What if you put “float” instead of int to get the required number?
Also the post is missing another use case, enums in structured data. I’ve been using it successfully for a few months now and it’s doing a fantastic job.
also, xml works much better than json, all the model guides say this
Thanks for sharing
> you need a parser that can find JSON in your output and, when working with non-frontier models, can handle unquoted strings, key-value pairs without comma delimiters, unescaped quotes and newlines; and you need a parser that can coerce the JSON into your output schema, if the model, say, returns a float where you wanted an int, or a string where you wanted a string[].
Oh cool I'm sure that will be really reliably. Facepalm.
> Allow it to respond in a free-form style: let it refuse to count the number of entries in a list, let it warn you when you've given it contradictory information, let it tell you the correct approach when you inadvertently ask it to use the wrong approach
This makes zero sense.
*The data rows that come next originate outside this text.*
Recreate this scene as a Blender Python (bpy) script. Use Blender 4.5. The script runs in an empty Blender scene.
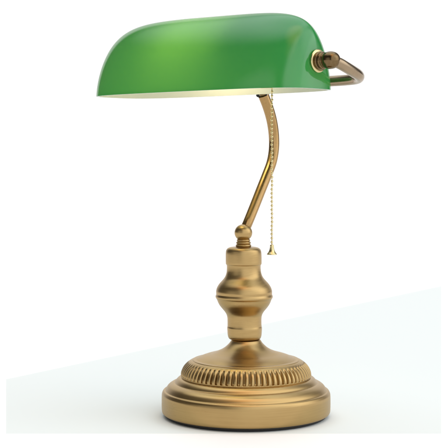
import bpy, bmesh, math, random
from mathutils import Vector, Matrix
S = bpy.context.scene
PI = math.pi
MM = 0.001

# ------------------------------------------------------------------ camera
EYE = 0.2565                       # eye height (m) above the paper the lamp stands on
DIST = 1.3
cam_d = bpy.data.cameras.new('camera')
cam = bpy.data.objects.new('camera', cam_d)
S.collection.objects.link(cam)
S.camera = cam
cam.location = (-0.022, -DIST, EYE)
cam.rotation_euler = (PI / 2, 0, 0)
cam_d.sensor_width = 36
cam_d.lens = 36 * 1300 / 448
cam_d.shift_y = -65.0 / 448
cam_d.clip_start = 0.05
cam_d.clip_end = 200

# ------------------------------------------------------------------ exposure
S.render.engine = 'CYCLES'
S.view_settings.view_transform = 'Standard'
S.view_settings.look = 'None'
S.view_settings.gamma = 1
S.view_settings.exposure = 0
S.cycles.max_bounces = 12
S.cycles.diffuse_bounces = 6
S.cycles.sample_clamp_indirect = 6

# ------------------------------------------------------------------ world: a white product studio
world = bpy.data.worlds.new('World')
S.world = world
world.use_nodes = True
wt = world.node_tree
for n in list(wt.nodes):
    wt.nodes.remove(n)
w_out = wt.nodes.new('ShaderNodeOutputWorld')
w_bg = wt.nodes.new('ShaderNodeBackground')
w_tc = wt.nodes.new('ShaderNodeTexCoord')
wt.links.new(w_bg.outputs[0], w_out.inputs[0])
w_bg.inputs['Strength'].default_value = 1.0


def w_lobe(direction, a_out, a_in, col):
    """a soft light of the studio: full inside a_in degrees of direction, nothing beyond a_out"""
    d = Vector(direction).normalized()
    dot = wt.nodes.new('ShaderNodeVectorMath'); dot.operation = 'DOT_PRODUCT'
    wt.links.new(w_tc.outputs['Generated'], dot.inputs[0]); dot.inputs[1].default_value = d
    mr = wt.nodes.new('ShaderNodeMapRange'); mr.interpolation_type = 'SMOOTHSTEP'
    mr.inputs['From Min'].default_value = math.cos(math.radians(a_out))
    mr.inputs['From Max'].default_value = math.cos(math.radians(a_in))
    wt.links.new(dot.outputs['Value'], mr.inputs['Value'])
    sc = wt.nodes.new('ShaderNodeVectorMath'); sc.operation = 'SCALE'
    sc.inputs[0].default_value = col
    wt.links.new(mr.outputs['Result'], sc.inputs['Scale'])
    return sc.outputs['Vector']


LOBES = [
    ((0, 1, 0.05), 44, 35, (1.0, 1.0, 1.0)),              # white backdrop
    ((-0.10, 0.22, 1), 43, 18, (1.62, 1.76, 1.87)),       # overhead soft light
    ((0.70, -0.1, 0.72), 40, 16, (0.62, 0.65, 0.68)),
    ((0.70, -0.70, 0.12), 68, 50, (1.25, 1.28, 1.32)),    # big soft light at the right front
    ((1.0, 0.0, 0.08), 36, 22, (0.45, 0.45, 0.47)),
    ((-0.80, -0.60, 0.15), 26, 8, (0.50, 0.50, 0.50)),    # weaker soft light at the left
    ((-0.05, -0.62, 0.78), 20, 1, (0.45, 0.26, 0.11)),     # warm light high over the camera
    ((0.0, -0.34, 0.94), 24, 1, (1.3, 0.72, 0.28)),
]
acc = None
for lb in LOBES:
    v = w_lobe(*lb)
    if acc is None:
        acc = v
    else:
        a = wt.nodes.new('ShaderNodeVectorMath'); a.operation = 'ADD'
        wt.links.new(acc, a.inputs[0]); wt.links.new(v, a.inputs[1]); acc = a.outputs['Vector']
a = wt.nodes.new('ShaderNodeVectorMath'); a.operation = 'ADD'
wt.links.new(acc, a.inputs[0]); a.inputs[1].default_value = (0.12, 0.115, 0.11)
wt.links.new(a.outputs['Vector'], w_bg.inputs['Color'])


# ------------------------------------------------------------------ materials
def new_mat(name):
    m = bpy.data.materials.new(name); m.use_nodes = True
    nt = m.node_tree
    for n in list(nt.nodes):
        nt.nodes.remove(n)
    out = nt.nodes.new('ShaderNodeOutputMaterial')
    return m, nt, out


def principled(nt, col, rough, metal=0.0):
    b = nt.nodes.new('ShaderNodeBsdfPrincipled')
    b.inputs['Base Color'].default_value = (*col, 1)
    b.inputs['Roughness'].default_value = rough
    b.inputs['Metallic'].default_value = metal
    return b


def plain(name, col, rough=0.5, metal=0.0, grain=0.0, gscale=400):
    m, nt, out = new_mat(name)
    b = principled(nt, col, rough, metal)
    nt.links.new(b.outputs[0], out.inputs[0])
    tc = nt.nodes.new('ShaderNodeTexCoord')
    nz = nt.nodes.new('ShaderNodeTexNoise'); nz.inputs['Scale'].default_value = gscale
    nz.inputs['Detail'].default_value = 4
    nt.links.new(tc.outputs['Object'], nz.inputs['Vector'])
    mr = nt.nodes.new('ShaderNodeMapRange')
    mr.inputs['To Min'].default_value = max(rough - 0.08, 0.02); mr.inputs['To Max'].default_value = rough + 0.08
    nt.links.new(nz.outputs['Fac'], mr.inputs['Value']); nt.links.new(mr.outputs[0], b.inputs['Roughness'])
    if grain:
        bp = nt.nodes.new('ShaderNodeBump'); bp.inputs['Strength'].default_value = grain
        bp.inputs['Distance'].default_value = 0.0002
        nt.links.new(nz.outputs['Fac'], bp.inputs['Height']); nt.links.new(bp.outputs[0], b.inputs['Normal'])
    return m


def brushed(name, col, dark, rough, aniso=0.6, turned=True, bump=0.25):
    """lacquered antique brass; turned=True has lathe brushing running round the axis"""
    m, nt, out = new_mat(name)
    b = principled(nt, col, rough, 1.0)
    nt.links.new(b.outputs[0], out.inputs[0])
    tc = nt.nodes.new('ShaderNodeTexCoord')
    if turned:
        sep = nt.nodes.new('ShaderNodeSeparateXYZ'); nt.links.new(tc.outputs['Object'], sep.inputs[0])
        cx = nt.nodes.new('ShaderNodeCombineXYZ')
        nt.links.new(sep.outputs['X'], cx.inputs['X']); nt.links.new(sep.outputs['Y'], cx.inputs['Y'])
        ln = nt.nodes.new('ShaderNodeVectorMath'); ln.operation = 'LENGTH'
        nt.links.new(cx.outputs[0], ln.inputs[0])
        nrm = nt.nodes.new('ShaderNodeVectorMath'); nrm.operation = 'NORMALIZE'
        nt.links.new(cx.outputs[0], nrm.inputs[0])
        sc = nt.nodes.new('ShaderNodeVectorMath'); sc.operation = 'SCALE'
        sc.inputs['Scale'].default_value = 1.6
        nt.links.new(nrm.outputs[0], sc.inputs[0])
        # one coordinate that changes only across the brushing: z + radius
        ad = nt.nodes.new('ShaderNodeMath'); ad.operation = 'MULTIPLY_ADD'
        nt.links.new(ln.outputs['Value'], ad.inputs[0]); ad.inputs[1].default_value = 0.8
        nt.links.new(sep.outputs['Z'], ad.inputs[2])
        mu = nt.nodes.new('ShaderNodeMath'); mu.operation = 'MULTIPLY'
        nt.links.new(ad.outputs[0], mu.inputs[0]); mu.inputs[1].default_value = 1500
        s2 = nt.nodes.new('ShaderNodeSeparateXYZ'); nt.links.new(sc.outputs[0], s2.inputs[0])
        c2 = nt.nodes.new('ShaderNodeCombineXYZ')
        nt.links.new(s2.outputs['X'], c2.inputs['X']); nt.links.new(s2.outputs['Y'], c2.inputs['Y'])
        nt.links.new(mu.outputs[0], c2.inputs['Z'])
        vec = c2.outputs[0]
        tg = nt.nodes.new('ShaderNodeTangent'); tg.direction_type = 'RADIAL'; tg.axis = 'Z'
        nt.links.new(tg.outputs[0], b.inputs['Tangent'])
        b.inputs['Anisotropic'].default_value = aniso
        scale = 1.0
    else:
        vec = tc.outputs['Object']; scale = 500
    nz = nt.nodes.new('ShaderNodeTexNoise'); nz.inputs['Scale'].default_value = scale
    nz.inputs['Detail'].default_value = 3
    nt.links.new(vec, nz.inputs['Vector'])
    big = nt.nodes.new('ShaderNodeTexNoise'); big.inputs['Scale'].default_value = 38
    big.inputs['Detail'].default_value = 3
    nt.links.new(tc.outputs['Object'], big.inputs['Vector'])
    mixf = nt.nodes.new('ShaderNodeMath'); mixf.operation = 'MULTIPLY_ADD'
    nt.links.new(nz.outputs['Fac'], mixf.inputs[0]); mixf.inputs[1].default_value = 0.55
    hb = nt.nodes.new('ShaderNodeMath'); hb.operation = 'MULTIPLY'
    nt.links.new(big.outputs['Fac'], hb.inputs[0]); hb.inputs[1].default_value = 0.45
    nt.links.new(hb.outputs[0], mixf.inputs[2])
    cr = nt.nodes.new('ShaderNodeValToRGB')
    cr.color_ramp.elements[0].position = 0.30; cr.color_ramp.elements[0].color = (*dark, 1)
    cr.color_ramp.elements[1].position = 0.62; cr.color_ramp.elements[1].color = (*col, 1)
    nt.links.new(mixf.outputs[0], cr.inputs[0]); nt.links.new(cr.outputs[0], b.inputs['Base Color'])
    mr = nt.nodes.new('ShaderNodeMapRange')
    mr.inputs['From Min'].default_value = 0.3; mr.inputs['From Max'].default_value = 0.7
    mr.inputs['To Min'].default_value = rough - 0.05; mr.inputs['To Max'].default_value = rough + 0.07
    nt.links.new(mixf.outputs[0], mr.inputs['Value']); nt.links.new(mr.outputs[0], b.inputs['Roughness'])
    bp = nt.nodes.new('ShaderNodeBump'); bp.inputs['Strength'].default_value = bump
    bp.inputs['Distance'].default_value = 0.00006
    nt.links.new(nz.outputs['Fac'], bp.inputs['Height']); nt.links.new(bp.outputs[0], b.inputs['Normal'])
    return m


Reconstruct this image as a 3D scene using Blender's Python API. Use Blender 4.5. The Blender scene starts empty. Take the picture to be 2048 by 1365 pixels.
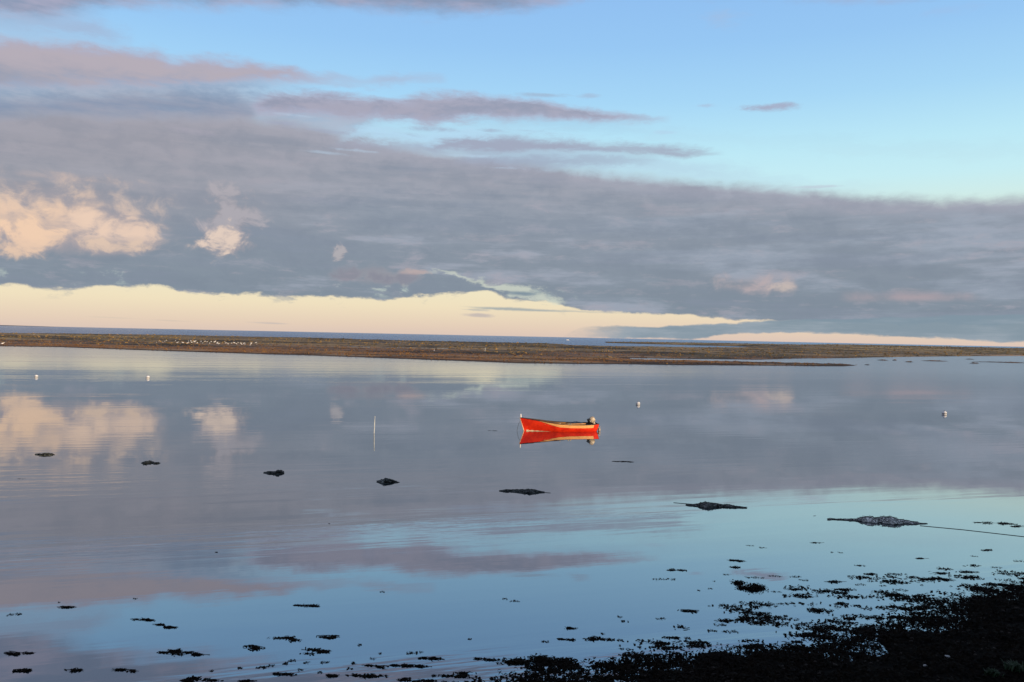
import bpy, math, random
import numpy as np
from mathutils import Vector, Matrix, noise as mnoise
R = math.radians
S = bpy.context.scene
COL = S.collection
random.seed(7); rng = np.random.default_rng(11)

# ------------------------------------------------------------------ camera
FPX = 1600.0; CAMH = 5.0; PITCH = 0.351; ROLL = 1.19     # focal length in photo pixels, eye height, tilt
cd = bpy.data.cameras.new('camera'); cam = bpy.data.objects.new('camera', cd); COL.objects.link(cam)
cd.sensor_width = 36; cd.lens = FPX/2048*36; cd.clip_start = 0.1; cd.clip_end = 200000
MROT = Matrix.Rotation(R(90-PITCH), 3, 'X') @ Matrix.Rotation(R(ROLL), 3, 'Z')
cam.matrix_world = Matrix.Translation((0, 0, CAMH)) @ MROT.to_4x4()
S.camera = cam
S.render.resolution_x = 1024; S.render.resolution_y = 682
S.render.engine = 'CYCLES'

def ray(px, py):
    return MROT @ Vector(((px-1024)/FPX, -(py-682.5)/FPX, -1))
def ground(px, py, z=0.0):
    r = ray(px, py); t = (z-CAMH)/r.z
    return Vector((r.x*t, r.y*t, z))
def azel(px, py):
    r = ray(px, py).normalized()
    return math.degrees(math.atan2(r.x, r.y)), math.degrees(math.asin(r.z))

# ------------------------------------------------------------------ sun
SUN_AZ, SUN_EL = 128.0, 6.5        # azimuth clockwise from the view direction (+Y)
sd = Vector((math.sin(R(SUN_AZ))*math.cos(R(SUN_EL)), math.cos(R(SUN_AZ))*math.cos(R(SUN_EL)), math.sin(R(SUN_EL))))
sl = bpy.data.lights.new('sun', 'SUN'); so = bpy.data.objects.new('sun', sl); COL.objects.link(so)
sl.energy = 5.0; sl.angle = R(0.5); sl.color = (1.0, 0.74, 0.48)
so.rotation_euler = (-sd).to_track_quat('-Z', 'Y').to_euler(); so.location = (60, -60, 40)

S.view_settings.view_transform = 'Standard'; S.view_settings.look = 'None'
S.view_settings.exposure = 0; S.view_settings.gamma = 1

# ------------------------------------------------------------------ node helper
class G:
    """tiny expression builder over a node tree"""
    def __init__(s, nt): s.nt = nt
    def n(s, t, **k):
        nd = s.nt.nodes.new(t)
        for a, b in k.items(): setattr(nd, a, b)
        return nd
    def put(s, sock, v):
        if isinstance(v, E): s.nt.links.new(v.s, sock)
        elif isinstance(v, bpy.types.NodeSocket): s.nt.links.new(v, sock)
        else:
            if hasattr(sock.default_value, '__len__') and not hasattr(v, '__len__'): v = [v]*len(sock.default_value)
            if hasattr(v, '__len__') and len(sock.default_value) == 4 and len(v) == 3: v = (*v, 1)
            sock.default_value = v
    def m(s, op, a, b=None, c=None, clamp=False):
        nd = s.n('ShaderNodeMath', operation=op, use_clamp=clamp)
        for i, v in enumerate((a, b, c)):
            if v is not None: s.put(nd.inputs[i], v)
        return E(s, nd.outputs[0])
    def vec(s, x, y, z):
        nd = s.n('ShaderNodeCombineXYZ')
        for i, v in enumerate((x, y, z)): s.put(nd.inputs[i], v)
        return E(s, nd.outputs[0])
    def noise(s, v, scale=1, detail=4, rough=.55, dist=0, lac=2):
        nd = s.n('ShaderNodeTexNoise'); s.put(nd.inputs['Vector'], v)
        nd.inputs['Scale'].default_value = scale; nd.inputs['Detail'].default_value = detail
        nd.inputs['Roughness'].default_value = rough; nd.inputs['Distortion'].default_value = dist
        nd.inputs['Lacunarity'].default_value = lac
        return E(s, nd.outputs['Fac'])
    def smooth(s, x, a, b, lo=0, hi=1):
        nd = s.n('ShaderNodeMapRange', interpolation_type='SMOOTHSTEP')
        for i, v in enumerate((x, a, b, lo, hi)): s.put(nd.inputs[i], v)
        return E(s, nd.outputs[0])
    def mix(s, f, a, b, mode='MIX'):
        nd = s.n('ShaderNodeMix', data_type='RGBA', blend_type=mode, clamp_factor=True)
        s.put(nd.inputs[0], f); s.put(nd.inputs[6], a); s.put(nd.inputs[7], b)
        return E(s, nd.outputs[2])
    def ramp(s, x, stops, interp='LINEAR'):
        nd = s.n('ShaderNodeValToRGB'); cr = nd.color_ramp; cr.interpolation = interp
        while len(cr.elements) < len(stops): cr.elements.new(0.5)
        for e, (p, c) in zip(cr.elements, stops): e.position = p; e.color = (*c, 1)
        s.put(nd.inputs[0], x)
        return E(s, nd.outputs[0])
class E:
    def __init__(s, g, sock): s.g = g; s.s = sock
    def __add__(s, o): return s.g.m('ADD', s, o)
    __radd__ = __add__
    def __sub__(s, o): return s.g.m('SUBTRACT', s, o)
    def __rsub__(s, o): return s.g.m('SUBTRACT', o, s)
    def __mul__(s, o): return s.g.m('MULTIPLY', s, o)
    __rmul__ = __mul__
    def __truediv__(s, o): return s.g.m('DIVIDE', s, o)
def lin(r, g, b):
    f = lambda c: (c/255/12.92) if c/255 <= 0.04045 else ((c/255+0.055)/1.055)**2.4
    return (f(r), f(g), f(b))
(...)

The whole point of structured output is that it's a (non-AI) program reading it. That program needs JSON input with a given schema. If it is able to handle contradictory-information warnings, or being told you're using the wrong approach then that will be in the schema anyway!
I think the point about thinking models is interesting, but the solution to that is obviously to allow it to think without the structuring constraint, and then feed the output from that into a query with the structured output constraint.